Para el filósofo el estudio se vuelve segunda naturaleza. No resulta extraño entonces que, con la tinta todavía fresca en el título de licenciatura, se encuentre barajando potenciales universidades y programas de posgrado, muy probablemente en el extranjero.
La verdad es que no es difícil estudiar un posgrado en el extranjero. Solo hacen falta algunas habilidades de planeación y de organización del tiempo para completar los procesos de aplicación, una buena dosis de buen humor para soportar los inevitables correos de rechazo y una copa de vino para celebrar ese correo de aceptación que tardó demasiado en llegar. Lo que suele intimidar al prospecto aplicante son los retos financieros: ¿cómo un recién graduado va a pagar un año (o incluso dos) de colegiatura y manutención en dólares, libras o euros? Una rápida búsqueda en Google provee algo de tranquilidad: hay varios directorios e índices de organizaciones públicas y privadas que becan estudiantes para maestrías y doctorados en el extranjero.
Nuevamente, todo lo que se necesita para recibir una beca será diligencia: anotar plazos límite en la agenda y dedicar cierto tiempo cada día a recopilar documentos y escribir ensayos de admisión. Lo mejor siempre será lanzar una red amplia: mientras más programas, universidades y becas tengas en tu lista, mayores probabilidades de ser admitido.
En mi caso, escogí al Reino Unido. Quería un posgrado en inglés y me atraía su sistema de maestrías de un año. Varios meses después de haber iniciado mis procesos de admisión en varias universidades y haber aplicado a becas gubernamentales y privadas, me encontré viviendo en Bloomsbury, el centro de Londres. El siglo pasado, personajes como Virginia Woolf, Karl Marx, Vladimir Lenin y Jeremy Bentham (momificado por voluntad propia), habían caminado esas mismas calles. En cada trayecto a la universidad descubría alguna de las famosas “Blue Plaques” que conmemoran los sitios donde personajes como los mencionados vivieron o trabajaron. Irónicamente, la placa azul que mejor recuerdo es una que me crucé en varias ocasiones, no muy lejos de mi residencia, conmemorando el sitio donde John Jacques III inventó y patentó el ping pong en 1901.

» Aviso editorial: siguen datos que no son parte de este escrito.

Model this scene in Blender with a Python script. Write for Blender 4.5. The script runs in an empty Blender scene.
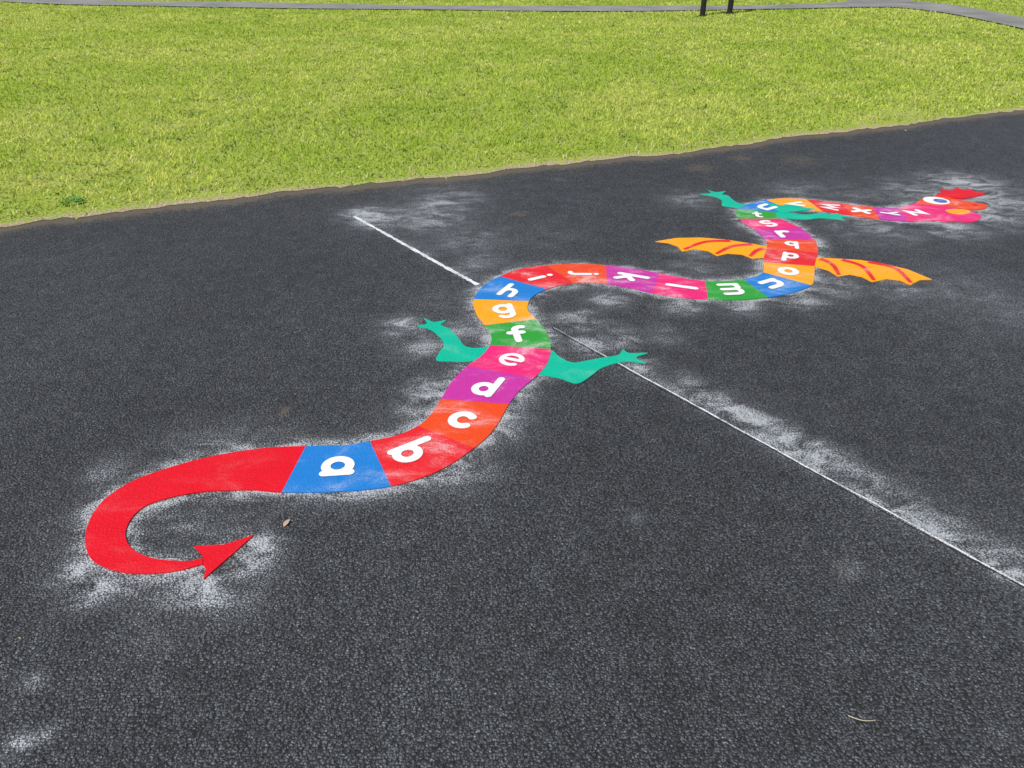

Quizá el reto más difícil es psicológico: el conocido síndrome del impostor. Uno batalla para expresarse en inglés y se siente infinitamente estúpido e incompetente. “No tengo nada que hacer aquí. Deben haberse equivocado al admitirme. Me intimida participar en clase y quedar como un idiota. Mis ensayos parecen escritos por un niño de 4 años”. Si uno se deja llevar, las placas azules se vuelven un recordatorio constante de la propia insignificancia. La respuesta será ocuparse y dejar de preocuparse. Las decisiones de los comités de admisiones son misteriosas como los designios de Dios y no vale la pena especular al respecto, pero, al igual que con Dios, hay que confiar en su sabiduría. Uno no está donde está por error.
Hablar con otros estudiantes internacionales es la mejor manera de darse cuenta que el síndrome del impostor es lo más común del mundo para cualquiera que ha logrado abandonar su propio país en pos de una educación en el extranjero. Los retos de adaptación y de expresarse en una lengua distinta a la nativa pueden jugar algunas tretas con la estabilidad psicológica. Las universidades lo tienen bien identificado y siempre habrá asesores y psicólogos que ayudarán al alumno a darse cuenta de que la crisis es momentánea y el título no está tan lejos como parece.
Aunque no pretendo alcanzar la altura literaria de Virginia Woolf o la autoridad filosófica de Bentham, ya no son las figuras lejanas que eran cuando los leí por primera vez. Vivir en el mismo barrio de Woolf, ver el mismo Támesis que vio Turner, visitar el mismo Museo Británico donde Marx pasó tantas horas, es suficiente para pensar que, quizás, uno no es tan diferente a ellos como el síndrome del impostor hacía parecer.
Es muy poco probable que en el futuro los transeúntes en Londres encuentren una placa azul en mi honor por haber encendido la mecha de la siguiente revolución del proletariado, o encuentren mi cuerpo momificado detrás de una vitrina por mis aportes a la filosofía, ni siquiera por inventar una versión nueva y mejorada del tenis de mesa. Pero eso está bien. Probablemente ni siquiera John Jacques III se imaginaba que la historia inmortalizaría el sitio donde se le ocurrió inventar el ping pong.